Je me prends même à rêver que ce rêve pourrait se faire en tombant des idéologies pourries jusqu’à la racine mais dont les tenants sont prêts à une défense féroce.
Et quand je lis un grand ministre, Mr Le Drian, dire au Monde :
« Ma crainte c’est que le monde d’après ressemble furieusement au monde d’avant, mais en pire. Il me semble que nous assistons à une amplification des fractures qui minent l’ordre international depuis des années »
Là je me dis « mais tétéou » le grand projet pour le pays ?
On y pense au-delà des blablas ou pas ? Et on arrête de laisser tout le monde partir dans tous les sens et rêver au grand soir, qui peut suivant la combinaison des multiples définitions correspondre au grand chaos ? Ou pas ?

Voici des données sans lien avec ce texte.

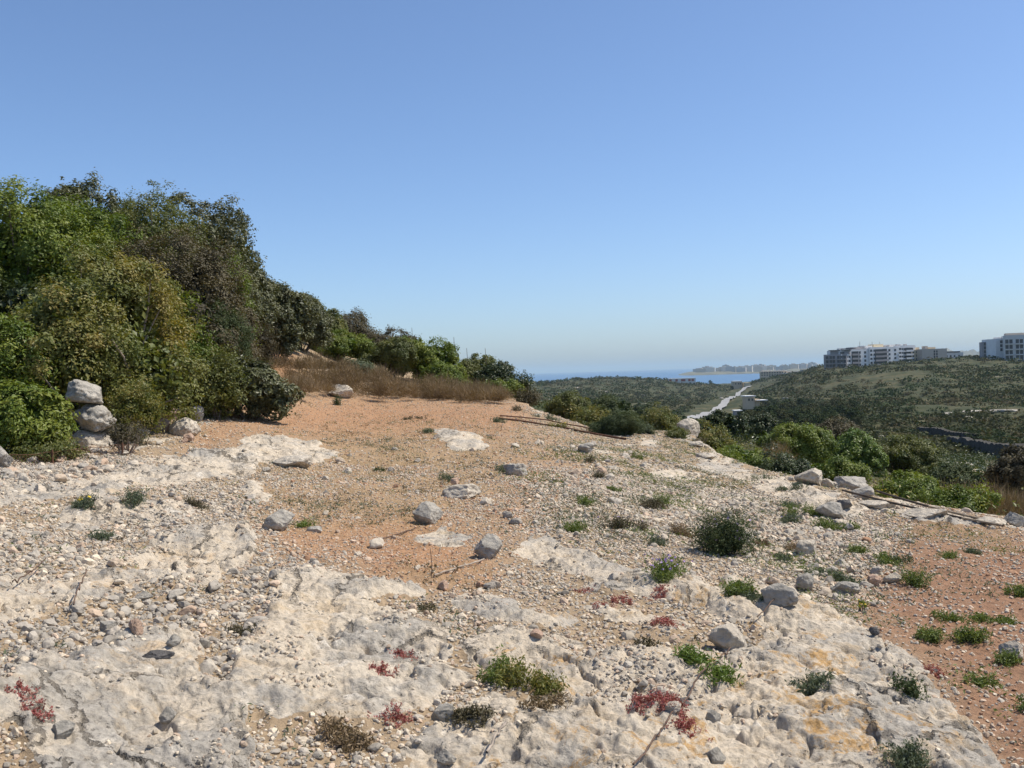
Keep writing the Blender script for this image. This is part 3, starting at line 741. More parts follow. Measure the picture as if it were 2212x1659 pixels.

Le monde artistique, des philosophes est en liesse : des textes sublimes parlent d’un demain ; des chansons célèbrent des valeurs qui font saliver, et tous en chœur, tels les applaudissements le soir à 20h00, on y croit. Et surtout il ne faut pas que ca reste incantatoire. Des mots à l’action.
Je ne veux pas la désillusion finale, je compte sur NOUS
Je ne peux m’y résoudre. Bon, mais pour qui se prend il celui-là ? Eh bien pour quelqu’un qui est prêt à travailler utilement pour un monde meilleur, pour quelqu’un que la vie a sérieusement malmené et continue de le faire, et pour quelqu’un qui après avoir consacré sa vie aux autres aimerait tant ENFIN, pas plus, que chacun se rassure.
Comment terminer ce bref billet sur le sujet, en utilisant la vieille formule managériale que j’ai tant entendue « je compte sur vous »… ? Eh bien pourquoi pas même si je suis conscient que jusque-là ça ne nous a pas mené sur de vrais podiums au-delà de certains barnums…
Alors oui, je crois à un nouveau projet pour notre pays, où il y a tant d’intelligences, je crois à notre capacité à rassembler les forces du bien et de progrès (tiens, ça fait un peu vieillot) pour concevoir l’armature d’une société d’avenir pour nos jeunes, et je serais infiniment heureux si je peux y aider.
Oui, je crois aux priorités, au fait qu’on peut déconfiner mais non ce ne sera pas la fête au village, c’est trop tard, et je crois que nous devons à toutes celles et ceux qui ont disparu, à toutes celles et ceux qui ont souffert et souffrent encore, d’essayer au moins et comme aurait dit Renaud « pour de vrai ».